**COLLECTED DATA:**
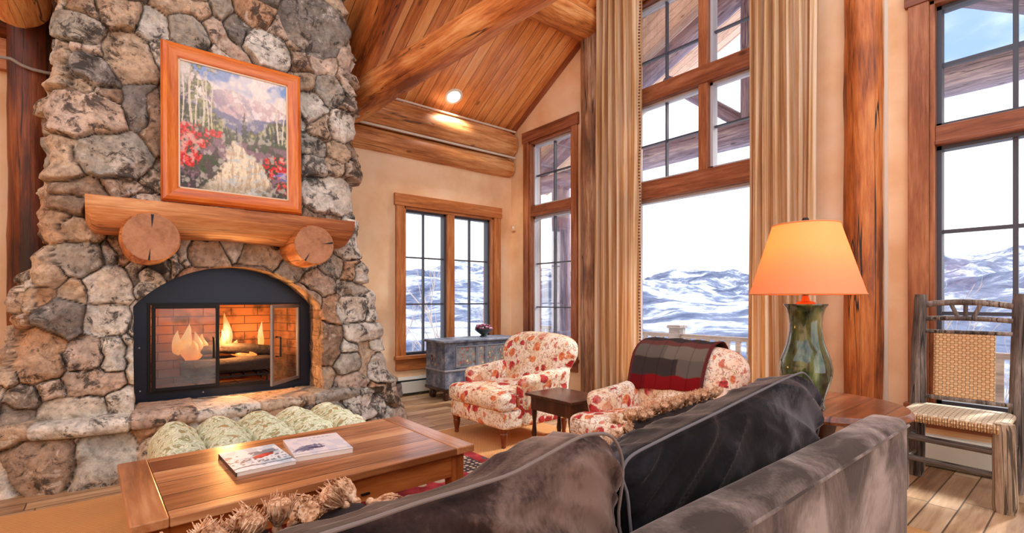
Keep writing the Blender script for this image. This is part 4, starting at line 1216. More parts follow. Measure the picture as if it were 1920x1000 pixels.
    img = mixi(img, lc(232, 222, 214), mist); img = mixi(img, lc(228, 222, 208), sst(fbm(X * 26 + 9, Y * 26, 71, 4), 0.55, 0.70) * 0.45)
    img = mixi(img, lc(250, 244, 236), sst(Y, 0.70, 0.96) * sst(fbm(X * 5, Y * 6, 73, 4), 0.34, 0.5) * 0.6)
    return img


PW, PH = 0.975, 1.185
pic = thing('framed_painting', 'orange wood framed mountain landscape painting with red flowers above the mantel', 'painting', (0.785, 4.35, 1.918))
fw = 0.105
prof = [(0.0, 0.03), (0.0, -0.005), (0.012, -0.028), (0.035, -0.036), (0.055, -0.026), (0.075, -0.020), (0.095, -0.014), (fw, -0.008), (fw, 0.03)]
def rail(nm, mt, A, B, inn):
    """mitred moulding between outer corners A and B, inward direction inn"""
    A = Vector((A[0], 0, A[1])); B = Vector((B[0], 0, B[1])); I = Vector((inn[0], 0, inn[1])); T = (B - A).normalized()
    rows = []
    for end, sg in ((A, 1), (B, -1)):
        rows.append([end + I * d + T * (d * sg) + Vector((0, y, 0)) for d, y in prof])
    mb = MB(); mb.grid([[r_[k] for k in range(len(prof))] for r_ in rows]); mb.build(nm, mt, pic, angle=20)
x0, x1 = -PW / 2, PW / 2
rail('frame_rail', M['frame'], (x0, 0), (x1, 0), (0, 1)); rail('frame_rail', M['frame'], (x1, PH), (x0, PH), (0, -1))
rail('frame_stile', M['frame_z'], (x1, 0), (x1, PH), (-1, 0)); rail('frame_stile', M['frame_z'], (x0, PH), (x0, 0), (1, 0))
b = MB()
for r_ in ((x0 + fw, x1 - fw, fw, fw + 0.012), (x0 + fw, x1 - fw, PH - fw - 0.012, PH - fw), (x0 + fw, x0 + fw + 0.012, fw, PH - fw), (x1 - fw - 0.012, x1 - fw, fw, PH - fw)):
    b.box(r_[0], r_[1], -0.004, 0.01, r_[2], r_[3])
o = b.build('inner_liner', plain('pale_liner', lin(226, 200, 170), 0.5), pic, smooth=False)
image_mesh(landscape(), PW - 2 * fw, PH - 2 * fw, 'canvas', M['paint'], pic, (0, 0.004, fw))
b = MB(); b.box(x0 + 0.01, x1 - 0.01, 0.012, 0.03, 0.01, PH - 0.01); b.build('backing_board', M['trim_x'], pic, smooth=False)
pic.rotation_euler = (R(-2.0), 0, 0)

# ------------------------------------------------------------------ rugs and coffee table
m = MB(); m.box(-2.4, 3.25, 0.25, 3.85, 0.0, 0.008)
tag(m.build('sisal_rug', M['sisal'], smooth=False), 'large tan sisal rug covering the plank floor', 'rug')
m = MB(); m.box(-0.925, 0.925, -0.95, 0.95, 0.0, 0.008)
tag(m.build('oriental_rug', M['rug'], loc=(1.265, 2.28, 0.008), smooth=False), 'red patterned oriental rug under the coffee table', 'rug')

TX0, TX1, TY0, TY1, TZ = 0.045, 1.455, 2.065, 2.885, 0.45
tb = thing('coffee_table', 'long rustic pine coffee table with breadboard ends', 'coffee table', ((TX0 + TX1) / 2, (TY0 + TY1) / 2, 0.016), R(1.5))
hx, hy = (TX1 - TX0) / 2, (TY1 - TY0) / 2; TZ -= 0.016
m = MB(); m.box(-hx + 0.11, hx - 0.11, -hy, hy, TZ - 0.035, TZ); m.build('tabletop', M['table'], tb, smooth=False, bevel=0.004)
for s in (-1, 1):
    m = MB(); m.box(s * (hx - 0.1085), s * hx, -hy, hy, TZ - 0.035, TZ + 0.0005); m.build('breadboard_end', M['table_y'], tb, smooth=False, bevel=0.005)
m = MB()
m.box(-hx + 0.08, hx - 0.08, -hy + 0.045, -hy + 0.07, TZ - 0.155, TZ - 0.036); m.box(-hx + 0.08, hx - 0.08, hy - 0.07, hy - 0.045, TZ - 0.155, TZ - 0.036)
m.box(-hx + 0.045, -hx + 0.07, -hy + 0.08, hy - 0.08, TZ - 0.155, TZ - 0.036); m.box(hx - 0.07, hx - 0.045, -hy + 0.08, hy - 0.08, TZ - 0.155, TZ - 0.036)
m.build('apron', M['table_apron'], tb, smooth=False, bevel=0.003)
for sx in (-1, 1):
    for sy in (-1, 1):
        m = MB(); c = [(-0.035, 0.035)] * 2
        top = 0.036; bot = 0.026
        v = [(x * bot, y * bot, 0) for x, y in ((-1, -1), (1, -1), (1, 1), (-1, 1))] + [(x * top, y * top, TZ - 0.16) for x, y in ((-1, -1), (1, -1), (1, 1), (-1, 1))] + [(x * top, y * top, TZ - 0.036) for x, y in ((-1, -1), (1, -1), (1, 1), (-1, 1))]
        f = [(3, 2, 1, 0), (8, 9, 10, 11)] + [(a + o_, (a + 1) % 4 + o_, (a + 1) % 4 + 4 + o_, a + 4 + o_) for o_ in (0, 4) for a in range(4)]
        m.add(v, f); m.build('leg', M['table_leg'], tb, (sx * (hx - 0.075), sy * (hy - 0.075), 0), smooth=False, bevel=0.003)
m = MB(); m.box(-0.02, 0.02, -0.012, 0, -0.004, 0.004); m.build('drawer_pull', M['black2'], tb, (0.13, -hy + 0.047, TZ - 0.12), smooth=False)


def cover(kind, nx=80, ny=104):
    X, Y = np.meshgrid(np.linspace(0, 1, nx), np.linspace(0, 1, ny))
    n = fbm(X * 6, Y * 6, 3 + kind, 4); nf = fbm(X * 22, Y * 22, 5 + kind, 4)
    if kind == 0:   # snow scene with a figure in red
        img = np.ones((ny, nx, 3)) * lc(226, 234, 240)
        img = mixi(img, lc(176, 200, 214), sst(n, 0.5, 0.62) * 0.8)
        img = mixi(img, lc(96, 110, 130), (sst(n, 0.52, 0.56)) * sst(0.10 - np.abs(Y - 0.62 - 0.10 * X), 0, 0.03) * 0.9)
        img = mixi(img, lc(90, 96, 112), sst(nf, 0.54, 0.58) * sst(0.20 - np.abs(Y - 0.38), 0, 0.1) * 0.9)
        img = mixi(img, lc(50, 70, 96), sst(0.022 - np.abs(Y - 0.13 - 0.05 * X + (n - 0.5) * 0.1), 0, 0.01))
        img = mixi(img, lc(176, 40, 50), sst(1 - (((X - 0.62) / 0.20) ** 2 + ((Y - 0.52 - (X - 0.62) * 0.25) / 0.085) ** 2) + (nf - 0.5) * 1.2, 0, 0.15)); img = mixi(img, lc(226, 72, 78), sst(1 - (((X - 0.58) / 0.12) ** 2 + ((Y - 0.54) / 0.05) ** 2), 0, 0.3) * 0.7)
        img = mixi(img, lc(40, 40, 52), sst(1 - (((X - 0.80) / 0.05) ** 2 + ((Y - 0.60) / 0.03) ** 2), 0, 0.3))
    else:           # pale winter cover with a bluish figure
        img = np.ones((ny, nx, 3)) * lc(232, 226, 226)
        img = mixi(img, lc(206, 206, 220), sst(n, 0.5, 0.6) * 0.7)
        img = mixi(img, lc(104, 108, 140), sst(1 - (((X - 0.30) / 0.27) ** 2 + ((Y - 0.38 - (X - 0.3) * 0.2) / 0.13) ** 2) + (nf - 0.5) * 2.2, 0, 0.2) * 0.95); img = mixi(img, lc(60, 62, 92), sst(1 - (((X - 0.45) / 0.16) ** 2 + ((Y - 0.34) / 0.05) ** 2) + (nf - 0.5) * 1.5, 0, 0.3))
        img = mixi(img, lc(70, 84, 100), sst(0.010 - np.abs(Y - 0.105), 0, 0.005))
        img = mixi(img, lc(150, 146, 150), (sst(0.022 - np.abs(Y - 0.88), 0, 0.006)) * (np.abs(np.sin(X * 38)) > 0.55) * (X > 0.45) * (X < 0.85) * 0.8)
    return img


def magazine(label, kind, x, y, z, rz, w_, h_, th, spine):
    r_ = thing('magazine', label, 'magazine', (x, y, z), rz, 'magazines on the coffee table')
    m = MB(); m.box(-w_ / 2 + 0.002, w_ / 2 - 0.002, -h_ / 2 + 0.002, h_ / 2 - 0.002, 0, th - 0.0015); m.build('pages', M['page'], r_, smooth=False)
    m = MB(); m.box(-w_ / 2 - 0.001, -w_ / 2 + 0.004, -h_ / 2, h_ / 2, -0.0002, th); m.build('spine', spine, r_, smooth=False)
    o = image_mesh(cover(kind), w_, h_, 'cover', M['print'], r_, (0, -h_ / 2, th + 0.0004), (R(-90), 0, 0))
    o.scale = (1, 1, -1); o.rotation_euler = (R(90), 0, 0); o.scale = (1, 1, 1)
    # the picture's plane is local XZ; turn it face up
    me = o.data
    for vv in me.vertices: vv.co = (vv.co.x, vv.co.z, 0)
    o.rotation_euler = (0, 0, 0); me.update()
    return r_
magazine('magazine with a red figure in snow on its cover, left on the coffee table', 0, 0.535, 2.515, 0.4505, R(2), 0.245, 0.345, 0.017, plain('dark_spine', lin(60, 40, 44), 0.4))
magazine('pale magazine with a bluish figure on its cover, right on the coffee table', 1, 0.815, 2.53, 0.4505, R(-6), 0.265, 0.335, 0.022, plain('pale_spine', lin(214, 200, 192), 0.4))

# ------------------------------------------------------------------ tufted ottoman by the hearth
ot = thing('tufted_ottoman', 'low ottoman with tufted sage and cream top between hearth and coffee table', 'ottoman', (0.76, 3.34, 0.016))
ow, od_ = 1.14, 0.62
def tuft(x, y):
    nx_, ny_ = 5, 2.0
    a = abs(math.sin(PI * (x / ow + 0.5) * nx_)); b_ = abs(math.sin(PI * (y / od_ + 0.5) * ny_)) if True else 1
    ridg = abs(math.sin(PI * (y / od_ + 0.5 + 0.03 * math.sin(x * 23) + 0.10 * math.sin(PI * (x / ow + 0.5) * nx_) ** 2) * 3.5)) ** 0.7
    return 0.022 * (a ** 0.4) + 0.062 * ridg * a ** 0.4
rows = []
n1, n2 = 110, 84
for j in range(n2 + 1):
    row = []
    for i in range(n1 + 1):
        x = (i / n1 - 0.5) * ow; y = (j / n2 - 0.5) * od_
        e = min(1, min(i, n1 - i) / (n1 * 0.09), 1) ; e2 = min(1, min(j, n2 - j) / (n2 * 0.14))
        k_ = math.sqrt(max(0, 1 - (1 - e) ** 2)) * math.sqrt(max(0, 1 - (1 - e2) ** 2))
        row.append((x, y, 0.33 + (0.02 + tuft(x, y)) * (0.15 + 0.85 * k_) + 0.015 * k_ + 0.006 * mnoise.noise(Vector((x * 14, y * 14, 0)))))
    rows.append(row)
m = MB(); m.grid(rows)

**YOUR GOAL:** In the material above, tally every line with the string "picture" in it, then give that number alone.

**SOLUTION TO THE EXERCISE:** 2